DATA PROVIDED
○ ○ ○ ○ ○ ○ ○

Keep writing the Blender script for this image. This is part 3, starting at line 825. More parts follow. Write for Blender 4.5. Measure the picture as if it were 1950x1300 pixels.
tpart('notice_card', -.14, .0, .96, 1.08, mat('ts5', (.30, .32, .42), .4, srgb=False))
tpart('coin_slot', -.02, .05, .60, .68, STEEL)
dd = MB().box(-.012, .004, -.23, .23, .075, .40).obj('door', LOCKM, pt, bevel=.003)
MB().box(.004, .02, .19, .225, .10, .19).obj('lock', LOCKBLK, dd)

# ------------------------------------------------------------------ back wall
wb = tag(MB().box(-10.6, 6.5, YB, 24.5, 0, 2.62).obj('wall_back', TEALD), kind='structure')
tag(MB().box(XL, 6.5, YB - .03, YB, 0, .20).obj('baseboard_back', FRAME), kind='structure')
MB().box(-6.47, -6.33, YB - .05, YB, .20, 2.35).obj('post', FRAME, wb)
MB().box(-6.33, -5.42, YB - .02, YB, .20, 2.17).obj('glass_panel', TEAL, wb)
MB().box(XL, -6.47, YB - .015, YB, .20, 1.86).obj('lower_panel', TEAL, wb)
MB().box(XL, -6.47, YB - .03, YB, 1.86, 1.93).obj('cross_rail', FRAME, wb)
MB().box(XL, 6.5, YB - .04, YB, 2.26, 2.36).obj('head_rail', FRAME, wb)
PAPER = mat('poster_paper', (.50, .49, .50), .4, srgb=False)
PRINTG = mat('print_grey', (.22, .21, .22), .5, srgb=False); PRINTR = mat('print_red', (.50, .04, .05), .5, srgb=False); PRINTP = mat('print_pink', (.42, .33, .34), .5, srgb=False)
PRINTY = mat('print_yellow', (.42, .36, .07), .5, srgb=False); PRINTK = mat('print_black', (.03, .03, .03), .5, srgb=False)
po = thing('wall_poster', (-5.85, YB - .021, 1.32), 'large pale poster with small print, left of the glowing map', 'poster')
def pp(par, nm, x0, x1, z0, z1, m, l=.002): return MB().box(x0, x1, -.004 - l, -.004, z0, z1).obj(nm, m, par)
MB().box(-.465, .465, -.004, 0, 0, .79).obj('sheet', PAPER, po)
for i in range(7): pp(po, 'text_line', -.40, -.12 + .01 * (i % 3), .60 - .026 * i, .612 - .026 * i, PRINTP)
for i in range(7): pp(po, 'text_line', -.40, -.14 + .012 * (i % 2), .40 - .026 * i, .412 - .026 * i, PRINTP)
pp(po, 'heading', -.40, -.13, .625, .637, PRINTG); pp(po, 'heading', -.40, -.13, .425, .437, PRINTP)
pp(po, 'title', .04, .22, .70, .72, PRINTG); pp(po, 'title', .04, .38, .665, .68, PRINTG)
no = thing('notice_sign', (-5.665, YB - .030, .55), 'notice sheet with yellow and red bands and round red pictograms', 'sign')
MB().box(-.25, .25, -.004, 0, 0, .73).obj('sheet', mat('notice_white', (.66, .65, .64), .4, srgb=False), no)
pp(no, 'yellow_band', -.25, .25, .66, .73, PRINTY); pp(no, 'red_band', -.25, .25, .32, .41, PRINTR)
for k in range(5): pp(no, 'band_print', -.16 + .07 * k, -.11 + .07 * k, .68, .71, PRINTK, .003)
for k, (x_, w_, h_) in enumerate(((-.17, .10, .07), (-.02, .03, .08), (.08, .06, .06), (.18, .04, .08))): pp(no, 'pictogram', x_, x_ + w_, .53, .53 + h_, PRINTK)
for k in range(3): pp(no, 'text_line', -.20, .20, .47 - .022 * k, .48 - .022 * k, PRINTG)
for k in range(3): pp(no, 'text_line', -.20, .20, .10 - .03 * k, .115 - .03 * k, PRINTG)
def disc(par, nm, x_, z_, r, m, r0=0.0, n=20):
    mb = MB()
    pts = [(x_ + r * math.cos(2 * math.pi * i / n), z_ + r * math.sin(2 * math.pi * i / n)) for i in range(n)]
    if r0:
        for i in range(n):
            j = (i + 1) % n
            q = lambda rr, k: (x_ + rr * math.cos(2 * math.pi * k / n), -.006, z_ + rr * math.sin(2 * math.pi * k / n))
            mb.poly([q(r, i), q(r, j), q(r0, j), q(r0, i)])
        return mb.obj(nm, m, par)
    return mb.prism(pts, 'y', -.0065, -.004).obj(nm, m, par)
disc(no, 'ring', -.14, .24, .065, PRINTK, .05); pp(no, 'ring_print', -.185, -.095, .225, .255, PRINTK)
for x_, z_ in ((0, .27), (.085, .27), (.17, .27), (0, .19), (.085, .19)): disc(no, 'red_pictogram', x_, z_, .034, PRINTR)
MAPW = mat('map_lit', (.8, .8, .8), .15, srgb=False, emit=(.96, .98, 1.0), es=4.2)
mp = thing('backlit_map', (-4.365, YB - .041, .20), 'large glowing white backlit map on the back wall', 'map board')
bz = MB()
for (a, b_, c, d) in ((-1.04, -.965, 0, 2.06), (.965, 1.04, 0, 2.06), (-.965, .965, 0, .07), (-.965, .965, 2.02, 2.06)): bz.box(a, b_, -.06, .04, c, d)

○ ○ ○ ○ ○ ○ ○

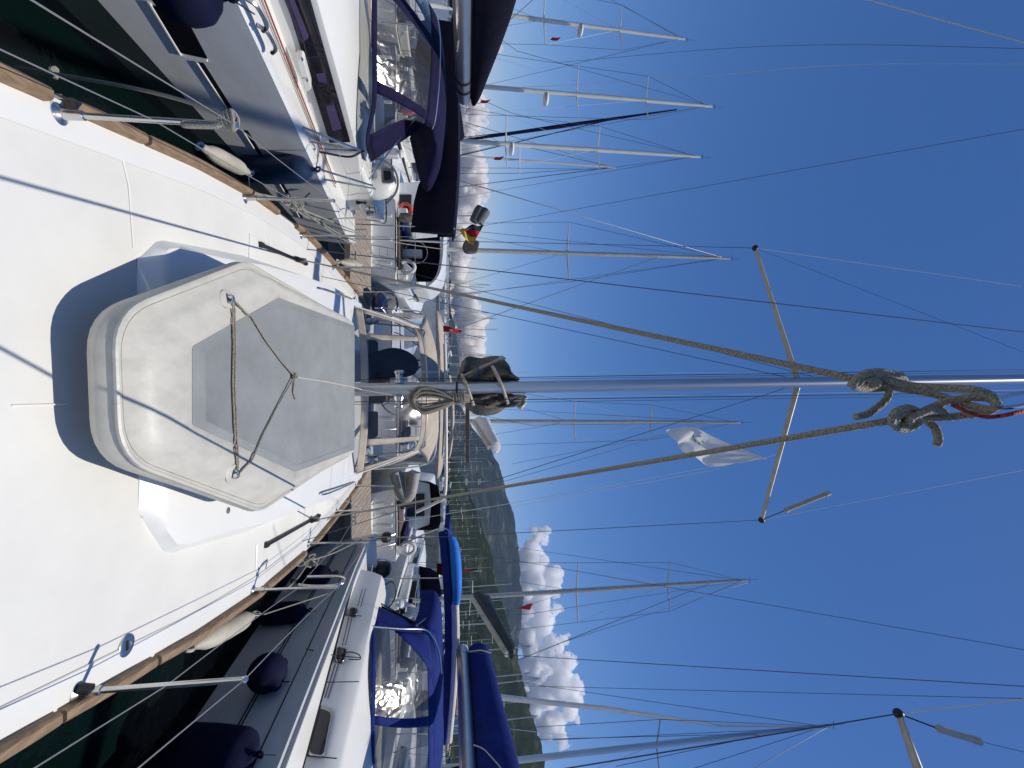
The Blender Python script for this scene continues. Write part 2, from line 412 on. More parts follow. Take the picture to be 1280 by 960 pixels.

○ ○ ○ ○ ○ ○ ○

REQUIREMENT
Make a copy of each line that contains the string "Blender".

EXERCISE OUTPUT
Keep writing the Blender script for this image. This is part 3, starting at line 825. More parts follow. Write for Blender 4.5. Measure the picture as if it were 1950x1300 pixels.
The Blender Python script for this scene continues. Write part 2, from line 412 on. More parts follow. Take the picture to be 1280 by 960 pixels.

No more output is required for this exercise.